Edito. Après Noir en 1989 et Doucet en 2020, 2026 pourrait marquer une nouvelle rupture : Aulas, ex-président de l’OL, défie le maire écologiste sortant.
En 1989, Lyon a connu une rupture nette. Lorsque Michel Noir, fringant quadragénaire, conquiert l’hôtel de ville, ce n’est pas seulement un maire qui tombe, c’est tout un monde qui s’efface. Celui des rad-soc et post-rad-soc, héritiers de Herriot et Pradel jugés trop datés pour une ville qui voulait enfin entrer dans son époque. Le changement n’était pas seulement politique, il était sociologique.
Trente ans plus tard, en 2020, le scénario s’est répété. À la surprise générale, Lyon est devenu vert. Grégory Doucet, inconnu au bataillon, a incarné une autre mutation : celle d’une ville où l’écologie, le vélo et l’urbanisme “apaisé” prenaient le pas sur le béton, la voiture et les grands chantiers. Beaucoup y ont vu une anomalie. Mais quatre ans après, le maire écologiste est toujours là et prêt à jouer le match retour.
Et c’est justement ce match retour que Jean-Michel Aulas veut provoquer. Après avoir longtemps dribblé la question, l’ancien président de l’OL a décidé de foncer droit au but : se présenter à la mairie en 2026.

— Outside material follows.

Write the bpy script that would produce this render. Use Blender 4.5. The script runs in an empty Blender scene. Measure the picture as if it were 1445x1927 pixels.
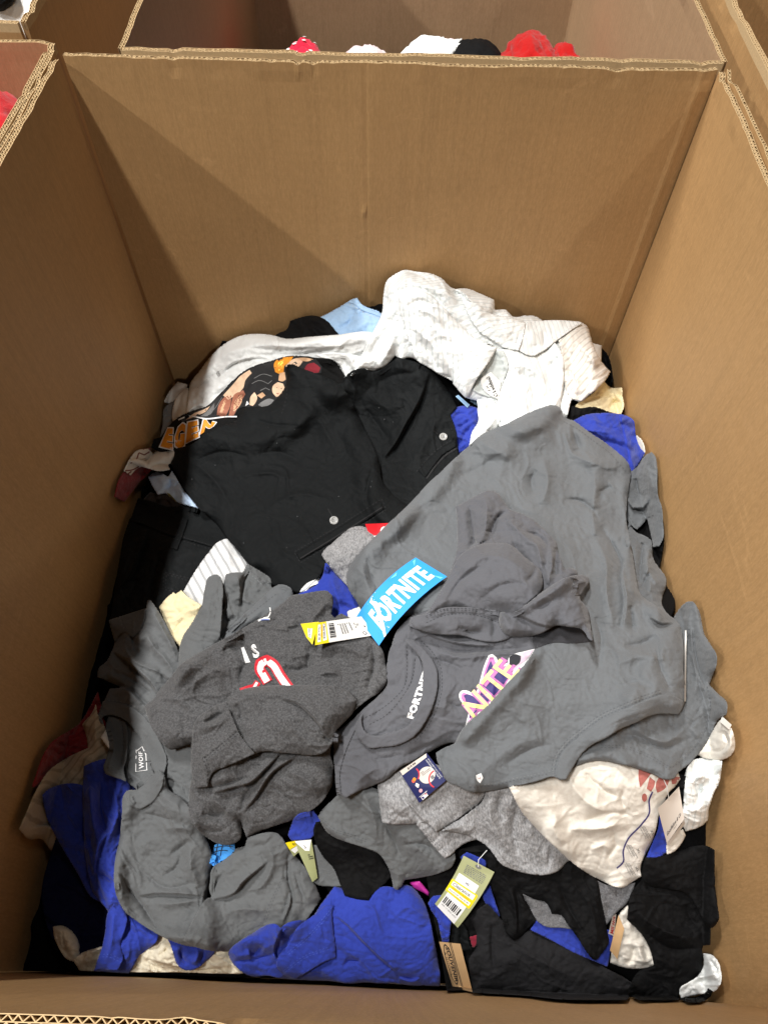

À 75 ans passés, l’homme qui a transformé Gerland en Parc OL rêve désormais de transformer l’hôtel de ville en stade où il ferait tomber… les Verts. Clin d’œil involontaire mais savoureux : après avoir combattu l’ennemi juré de l’OL, l’ASSE, Aulas s’offre un nouveau derby, cette fois politique.
Mais la politique n’est pas un derby à huis clos. Aulas se dit “société civile” mais son apparition aux côtés de Laurent Wauquiez et Pierre Oliver, lors de la présentation du nouveau tournoi de tennis de la ville, l’a catalogué aussitôt comme l’homme de droite. Pis, ses alliés lui ont volé la vedette. Pour un stratège habitué à contrôler chaque détail, l’entrée en scène a manqué de maîtrise.
En face, Grégory Doucet ne se prive pas de tacler. Le maire, qu’on disait fragilisé par ses hésitations ou ses polémiques, retrouve un adversaire à sa mesure. Aulas, le patron flamboyant, symbole du sport business, lui offre un duel parfait : l’écologie pure et dure contre l’économie de projet, le vélo roi contre l’équilibrage des mobilités, l’idéalisme contre le pragmatisme. “On verra quand il s’agira de propositions”, glisse Doucet, comme pour rappeler qu’en 2020 on l’avait sous-estimé.
En vérité, le duel ne se réduit pas tant à une affaire d’ego que de vision. Aulas veut “refonder”, faire de Lyon une ville qui “pense loin, agit juste et rassemble large”. Sa promesse : réconcilier performance et solidarité, culture et histoire en refusant que l’écologie devienne un dogme. Doucet, lui, défend sa “ville apaisée” mais doit gérer une colère sourde jamais vue à Lyon. Pas tant contre la transition verte elle-même que contre un dogmatisme mal expliqué et des décisions jugées maladroites.
L’histoire lyonnaise alterne longues continuités et ruptures nettes et n’aime pas les petits ajustements. Après 1989 et 2020, 2026 pourrait être un nouveau tournant. Lyon devra choisir : prolonger l’expérience verte ou confier ses clés à l’homme qui a toujours fait rimer la ville avec haut niveau. Une partie des Lyonnais, exaspérée par le maire écologiste, pourrait bien voter Aulas, non par adhésion mais simplement pour ne plus voir les Verts en peinture. Comme souvent ici, l’issue se jouera dans la surface.